The Work, Stress and Health Conference series addresses the ever-changing nature of work and the implications of these changes for the health, safety and well-being of workers. The conference covers numerous topics of interest to labor, management, practitioners and researchers. Expert presentations and informal meetings with leading scientists and practitioners provide an exciting forum for learning about the latest developments in occupational health psychology.

New this year: A one-day series of sessions designed just for practitioners. The Thursday-only sessions are ideal for professionals working in industrial-organizational or consulting psychology, as well as other fields including occupational health, workplace wellness, benefits management and human resources, who want practical, evidence-based guidance on creating a healthier workplace for employees.

Contemporary Challenges and Opportunities

The 2017 conference will give special attention to contemporary workplace challenges that present new research and intervention opportunities. Work continues to change at a rapid pace. Workplaces and their employees face a host of new challenges.
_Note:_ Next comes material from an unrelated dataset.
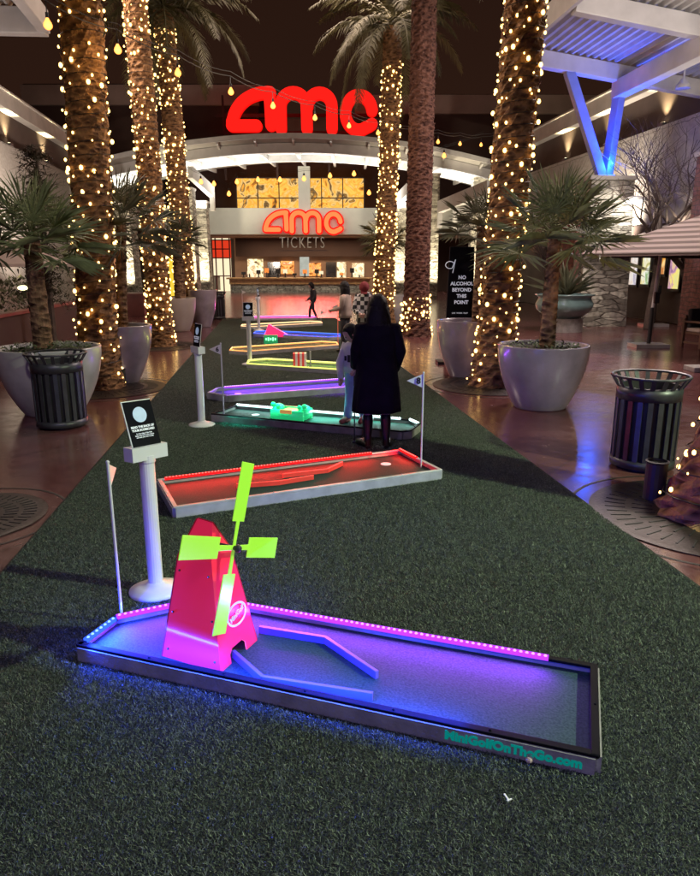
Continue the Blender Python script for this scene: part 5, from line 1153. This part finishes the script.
# black notice sign
p = at(460, 300, 14.4); t = thing('notice_sign', 'tall black NO ALCOHOL BEYOND THIS POINT sign behind the dark planter', 'sign', (p.x, 14.4, 0), .0)
mb = MB(); mb.box((0, 0, 1.20), (.60, .07, 2.40), top=(.84, 1)); mb.build('panel', M['card'], t, bevel=.006); mb = MB(); mb.box((0, 0, .03), (.9, .5, .06)); mb.build('base_plate', M['black'], t)
for i, w_ in enumerate(('NO', 'ALCOHOL', 'BEYOND', 'THIS', 'POINT')):
    z = at(462, 277.5 + i * 6.2, 14.4).z; tm = text_mesh(w_, .10, UPRIGHT((.02, -.042, z)), .003, .004); tm.build('lettering', M['print_white'], t)
tm = text_mesh('LIVE  WORK  PLAY', .04, UPRIGHT((0, -.042, at(462, 313, 14.4).z)), .002, .0008); tm.build('small_print', M['print_white'], t)
sw = MB(); c0 = at(450, 265, 14.35) - Vector((p.x, 14.4, 0)); sw.tube([c0 + Vector((.09 * math.cos(a_ / 4), 0, .07 * math.sin(a_ / 4))) for a_ in range(0, 22)] + [c0 + Vector((.11, 0, .11)), c0 + Vector((.06, 0, -.16))], .009, 5); sw.build('swirl_mark', M['print_white'], t)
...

Some examples of contemporary challenges and opportunities of special interest include but are certainly not limited to:

  • Dynamic employment patterns: Labor supply through crowdsourcing and a global “human cloud” of candidates; part-time, contingent, freelance (traditional and online), on-call, and contract work; multiple jobs; uncertainty in career pathways.
  • Technology: Remote working capabilities; workplace monitoring; scheduling software; mobile computing; the expanding range and capacity of computing and robots (e.g., driverless technology).
  • International emergencies/disasters: Worldwide mobilization in the wake of disasters; protecting international aid workers.
  • Extreme violence and work: Preparing for, coping with, and rebuilding after terror threats and workplace violence events.
  • Leave policies: Paid leave; flexibility; family-supportive work settings.
  • Supportive work: Work settings that promote work–life balance, provide opportunities for career development, and foster a positive culture of health where safety and employee well-being — both on and off the job — are prioritized, valued and promoted.
  • Changing workforce: Challenges and opportunities afforded by a diverse workforce in terms of gender, age and ethnicity; healthy aging.
  • Comprehensive or integrated interventions: Approaches that reach across boundaries, within and/or outside organizations, to address worker safety and health issues in a multipronged, interdisciplinary way.